Sunday 29 July 2012

Faslane and Coulport nuclear weapons maintenance to be privatised – Polaris?


The Ministry of Defence (MoD) has made a contractual commitment to hand over to a private sector consortium the maintenance of the UK’s nuclear weapons – described by the BBC as ‘Trident and Polaris weapons systems’ – held in Argyll at Faslane and Coulport on the Clyde.

This raises an immediate public information issue.

What is our position on the Polaris system? It was quite a shock to see it mentioned, like a rising from almost forgotten history.

Polaris – and are we storing redundant warheads?

The Polaris missile system was a two-stage solid-fuel nuclear-armed submarine-launched ballistic missile (SLBM). It was built by Lockheeds in America during the Cold War and was carried by the four purpose built Resolution class submarines.

Resolution, Repulse, Renown and Revenge were built between 1964 and 1968 and were based at Faslane.

They carried the UK’s Polaris nuclear deterrent from the end of the 1960s until 1994. At this point it was replaced by the Trident II system carried in the Vanguard class submarines.

During the 1980s, the USA scrapped and replaced its own Polaris missile systems with the Trident I system.

The UK hung on to Polaris for far longer, to the point where the American manufacturing plants had gone over first to building the Poseidon system and later to Trident – and spares for Polaris system were virtually non-existent.

Both the Polaris missile system and the Resolution submarines had gone out of operational use in the UK by 1996, with the last two of the four submarines, Renown and Repulse, decommissioned in that year.

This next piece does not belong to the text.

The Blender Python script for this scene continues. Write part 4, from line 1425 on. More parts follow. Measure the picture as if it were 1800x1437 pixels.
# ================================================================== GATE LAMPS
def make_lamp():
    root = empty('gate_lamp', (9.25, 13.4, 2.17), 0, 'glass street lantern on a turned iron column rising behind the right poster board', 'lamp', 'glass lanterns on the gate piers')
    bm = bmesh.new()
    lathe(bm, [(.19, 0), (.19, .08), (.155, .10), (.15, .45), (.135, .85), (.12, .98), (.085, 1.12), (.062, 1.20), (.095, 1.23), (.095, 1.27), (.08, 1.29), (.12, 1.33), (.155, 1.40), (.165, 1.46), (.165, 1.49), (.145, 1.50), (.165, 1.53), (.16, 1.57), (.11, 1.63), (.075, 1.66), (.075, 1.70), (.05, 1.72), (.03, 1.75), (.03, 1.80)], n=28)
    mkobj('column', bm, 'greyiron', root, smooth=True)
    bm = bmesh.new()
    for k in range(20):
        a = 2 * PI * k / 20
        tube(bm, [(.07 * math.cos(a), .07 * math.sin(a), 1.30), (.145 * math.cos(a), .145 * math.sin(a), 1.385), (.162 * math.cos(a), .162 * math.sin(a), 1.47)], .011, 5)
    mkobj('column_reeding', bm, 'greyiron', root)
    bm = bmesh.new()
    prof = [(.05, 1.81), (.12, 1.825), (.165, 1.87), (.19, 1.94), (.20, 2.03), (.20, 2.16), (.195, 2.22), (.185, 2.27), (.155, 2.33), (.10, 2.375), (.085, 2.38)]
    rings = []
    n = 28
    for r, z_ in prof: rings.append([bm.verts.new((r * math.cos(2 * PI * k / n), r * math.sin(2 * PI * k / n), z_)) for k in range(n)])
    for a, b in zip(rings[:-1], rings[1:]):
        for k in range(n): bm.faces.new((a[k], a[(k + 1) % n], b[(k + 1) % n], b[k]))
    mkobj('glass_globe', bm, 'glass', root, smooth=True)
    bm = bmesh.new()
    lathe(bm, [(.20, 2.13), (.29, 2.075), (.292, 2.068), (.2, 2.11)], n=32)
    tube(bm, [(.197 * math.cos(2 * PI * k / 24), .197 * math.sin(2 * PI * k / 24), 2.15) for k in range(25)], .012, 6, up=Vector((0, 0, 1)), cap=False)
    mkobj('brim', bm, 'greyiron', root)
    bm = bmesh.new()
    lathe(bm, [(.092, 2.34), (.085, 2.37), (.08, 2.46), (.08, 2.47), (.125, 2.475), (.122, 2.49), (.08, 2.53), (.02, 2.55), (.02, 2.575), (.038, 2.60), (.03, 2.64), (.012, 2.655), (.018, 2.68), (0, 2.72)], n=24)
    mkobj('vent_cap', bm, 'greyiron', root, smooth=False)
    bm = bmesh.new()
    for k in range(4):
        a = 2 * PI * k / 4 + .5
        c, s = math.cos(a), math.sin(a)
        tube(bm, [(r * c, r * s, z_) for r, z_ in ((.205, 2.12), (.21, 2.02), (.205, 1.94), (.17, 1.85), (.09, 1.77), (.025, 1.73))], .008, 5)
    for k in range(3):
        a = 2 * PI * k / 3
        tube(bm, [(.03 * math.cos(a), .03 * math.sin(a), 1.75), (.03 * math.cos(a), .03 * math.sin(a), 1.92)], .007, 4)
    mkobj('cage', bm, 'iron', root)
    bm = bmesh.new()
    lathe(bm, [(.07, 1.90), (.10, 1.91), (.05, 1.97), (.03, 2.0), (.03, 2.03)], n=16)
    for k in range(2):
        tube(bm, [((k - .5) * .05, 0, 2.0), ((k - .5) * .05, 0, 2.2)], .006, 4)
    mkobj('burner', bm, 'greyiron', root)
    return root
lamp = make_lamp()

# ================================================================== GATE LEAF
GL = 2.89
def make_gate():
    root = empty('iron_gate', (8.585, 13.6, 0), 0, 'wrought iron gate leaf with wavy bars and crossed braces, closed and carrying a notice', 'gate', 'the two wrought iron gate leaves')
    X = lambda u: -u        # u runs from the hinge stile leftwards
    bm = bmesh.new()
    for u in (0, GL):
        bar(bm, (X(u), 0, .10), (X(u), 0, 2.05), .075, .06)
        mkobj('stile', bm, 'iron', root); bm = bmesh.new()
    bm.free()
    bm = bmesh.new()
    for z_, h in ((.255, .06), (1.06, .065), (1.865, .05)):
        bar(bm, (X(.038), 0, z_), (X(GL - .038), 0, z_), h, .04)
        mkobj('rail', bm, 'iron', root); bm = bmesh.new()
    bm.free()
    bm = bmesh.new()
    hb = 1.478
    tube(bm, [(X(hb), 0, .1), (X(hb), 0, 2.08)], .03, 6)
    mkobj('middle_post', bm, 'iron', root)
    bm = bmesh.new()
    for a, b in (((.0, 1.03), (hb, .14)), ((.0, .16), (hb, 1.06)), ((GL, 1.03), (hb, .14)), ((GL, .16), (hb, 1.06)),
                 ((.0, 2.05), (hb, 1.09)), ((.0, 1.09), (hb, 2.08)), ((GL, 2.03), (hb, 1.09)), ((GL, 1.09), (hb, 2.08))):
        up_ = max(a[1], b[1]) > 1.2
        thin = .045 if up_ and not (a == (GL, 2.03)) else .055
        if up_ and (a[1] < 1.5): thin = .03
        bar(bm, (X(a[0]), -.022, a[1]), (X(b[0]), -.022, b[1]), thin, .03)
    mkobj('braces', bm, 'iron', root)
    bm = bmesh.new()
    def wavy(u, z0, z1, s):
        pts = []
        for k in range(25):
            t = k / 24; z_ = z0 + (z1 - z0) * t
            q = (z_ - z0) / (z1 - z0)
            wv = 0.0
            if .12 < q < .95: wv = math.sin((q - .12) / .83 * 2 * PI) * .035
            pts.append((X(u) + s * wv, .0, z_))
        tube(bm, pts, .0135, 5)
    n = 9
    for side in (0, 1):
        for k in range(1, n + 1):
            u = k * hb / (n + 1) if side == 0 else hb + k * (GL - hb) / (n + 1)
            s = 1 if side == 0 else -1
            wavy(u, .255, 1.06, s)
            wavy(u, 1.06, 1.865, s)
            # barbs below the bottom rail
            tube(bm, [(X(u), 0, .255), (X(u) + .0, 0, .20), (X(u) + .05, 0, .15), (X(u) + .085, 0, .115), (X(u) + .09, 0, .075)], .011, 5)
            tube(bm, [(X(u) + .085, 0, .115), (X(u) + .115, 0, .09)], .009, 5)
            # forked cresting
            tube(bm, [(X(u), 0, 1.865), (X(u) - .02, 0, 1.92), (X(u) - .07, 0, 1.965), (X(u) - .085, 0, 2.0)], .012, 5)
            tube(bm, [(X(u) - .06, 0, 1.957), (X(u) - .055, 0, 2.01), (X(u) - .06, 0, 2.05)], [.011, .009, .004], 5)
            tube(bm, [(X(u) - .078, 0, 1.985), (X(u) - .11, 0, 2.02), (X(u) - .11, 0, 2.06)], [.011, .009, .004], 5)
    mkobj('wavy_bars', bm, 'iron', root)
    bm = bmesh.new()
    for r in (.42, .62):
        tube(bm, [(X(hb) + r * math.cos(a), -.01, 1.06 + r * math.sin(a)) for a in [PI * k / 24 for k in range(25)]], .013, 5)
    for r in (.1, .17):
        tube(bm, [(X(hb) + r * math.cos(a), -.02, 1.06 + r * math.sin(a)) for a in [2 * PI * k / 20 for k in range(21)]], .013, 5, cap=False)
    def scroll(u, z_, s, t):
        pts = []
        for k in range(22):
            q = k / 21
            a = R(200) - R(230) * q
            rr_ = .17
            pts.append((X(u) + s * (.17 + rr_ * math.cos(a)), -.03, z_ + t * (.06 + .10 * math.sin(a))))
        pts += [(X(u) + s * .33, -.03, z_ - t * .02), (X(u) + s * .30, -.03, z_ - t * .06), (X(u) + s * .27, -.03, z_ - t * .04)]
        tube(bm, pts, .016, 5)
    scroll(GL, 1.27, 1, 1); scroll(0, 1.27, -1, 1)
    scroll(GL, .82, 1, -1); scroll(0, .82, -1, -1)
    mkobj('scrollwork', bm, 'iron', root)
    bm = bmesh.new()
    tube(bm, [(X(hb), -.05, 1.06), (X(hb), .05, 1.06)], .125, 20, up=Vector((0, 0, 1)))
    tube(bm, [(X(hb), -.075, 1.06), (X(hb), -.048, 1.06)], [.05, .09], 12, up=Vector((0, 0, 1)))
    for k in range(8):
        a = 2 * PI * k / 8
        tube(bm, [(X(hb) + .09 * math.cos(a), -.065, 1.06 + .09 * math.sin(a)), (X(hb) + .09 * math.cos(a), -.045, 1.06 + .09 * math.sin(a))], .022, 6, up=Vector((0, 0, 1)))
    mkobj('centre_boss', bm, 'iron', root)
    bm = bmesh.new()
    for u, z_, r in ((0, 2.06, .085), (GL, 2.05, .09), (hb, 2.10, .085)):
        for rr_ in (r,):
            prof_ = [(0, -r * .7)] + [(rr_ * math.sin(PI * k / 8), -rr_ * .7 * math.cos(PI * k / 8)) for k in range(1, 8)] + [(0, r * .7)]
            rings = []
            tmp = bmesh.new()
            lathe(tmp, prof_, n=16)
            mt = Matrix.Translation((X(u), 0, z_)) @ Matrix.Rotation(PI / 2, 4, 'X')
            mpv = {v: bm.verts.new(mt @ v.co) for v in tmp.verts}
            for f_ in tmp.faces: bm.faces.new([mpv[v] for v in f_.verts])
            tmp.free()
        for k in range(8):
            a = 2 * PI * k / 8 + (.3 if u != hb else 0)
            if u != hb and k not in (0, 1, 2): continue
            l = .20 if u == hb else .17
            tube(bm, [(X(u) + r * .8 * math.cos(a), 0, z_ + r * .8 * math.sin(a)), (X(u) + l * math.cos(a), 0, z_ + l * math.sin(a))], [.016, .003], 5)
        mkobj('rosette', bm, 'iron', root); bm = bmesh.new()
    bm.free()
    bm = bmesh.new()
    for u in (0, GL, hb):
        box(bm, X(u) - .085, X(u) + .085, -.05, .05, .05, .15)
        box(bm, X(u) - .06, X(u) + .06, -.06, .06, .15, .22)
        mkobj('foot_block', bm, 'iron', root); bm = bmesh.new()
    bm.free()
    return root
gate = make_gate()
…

Britain’s Polaris era ended in a ceremony at Faslane on 28th August 1996 at mark the decommissioning of the last of them, Repulse.

The news today raises the question about what happened to their missiles?

Privatising missile ‘maintenance’ – now to be contracted out into the private sector – at Faslane and Coulport, would suggest that these, now 16 year old redundant warheads, must be stored in one of those two bases.

Whatever the Scottish government finally decides to do in relation to the Trident submarines operating out of Faslane, it must require the UK government to move redundant warheads out of Scotland.

Should they be said to be in too dangerous a condition to be moved – like the hulks of earlier nuclear powered submarines lying at Rosyth – we would be entitled to inquire about the calibre of maintenance which has applied since they were taken out of service.

In terms of the privatisation contract itself, which the MoD has signed – given that it relates to Faslane and Coulport, did the MoD consult the Scottish government on the matter before going ahead? It would be diplomatically indelicate if it had not, knowing the Scottish Government’s position on nuclear weapons on Scottish soil.

Privatisation of maintenance of nuclear weapons – no new notion

The privatisation of security which produced the inglorious G4S failure, undermined public confidence in the organisation of the ongoing 2012 Olympic Games in London. One would therefore have expected some gesture of consultation with the Scottish government and the Scottish people on any plan to privatise the maintenance of nuclear weapons here.

The plan appears to be to transfer MoD staff to the private sector consortium, along with the contract. The corporate members of the consortium are already defence contractors, so Lockheed Martin is going to have an extended overall influence on direction – AWE, Babcock and Lockheed Martin.

AWE is also an establishment with a poor safety record. Back in May 2008 we published an article on a situation where the MoD was forced to close Burghfield, following the establishment’s six year failure to come to terms with 1,000 safety shortfalls identified by the Nuclear Installations Inspectorate (NII).

The shut down of AWE Burghfield left warheads backing up at Coulport that were overdue to be taken to Burghfield to be ‘serviced’ (dismantled and rebuilt) in its highly controversial ‘gravel gerties’. (Safety ban on crucial maintenance at-Berkshire’s Burghfield nuclear weapon factory stops transportation of trident warheads to and from Faslane and Coulport.)

At the end of that year, in December 2008, the UK governement sold its remaining stake in AWE to American company, Jacobs, without troubling properly to inform parliament – a matter on which we also published. (Argyll concerns as UK government sells last stake in-Britain’s UK based nuclear warhead production to America.)

The UK government plan to hive off responsibility for nuclear weapons maintenance to the private sector and to AWE is not new. They tried this at the end of 2010, a move we reported on in early November then. (Argyll’s Coulport nuclear warhead base to be sold to USA private sector.)

Secen months after this, on 29th May 2011, we reported on the unequivocal opposition to this proposition from Argyll and Bute’s MSP, Michael Russell. (UK Government intend to privatise handling of nuclear weapons at Coulport: Michael Russell MSP says No.)

We are asking Mr Russell to establish if the UK government has consulted the Scottish Government on this current variation of its long standing intention; and to establish what the view of the Scottish Government is on the matter.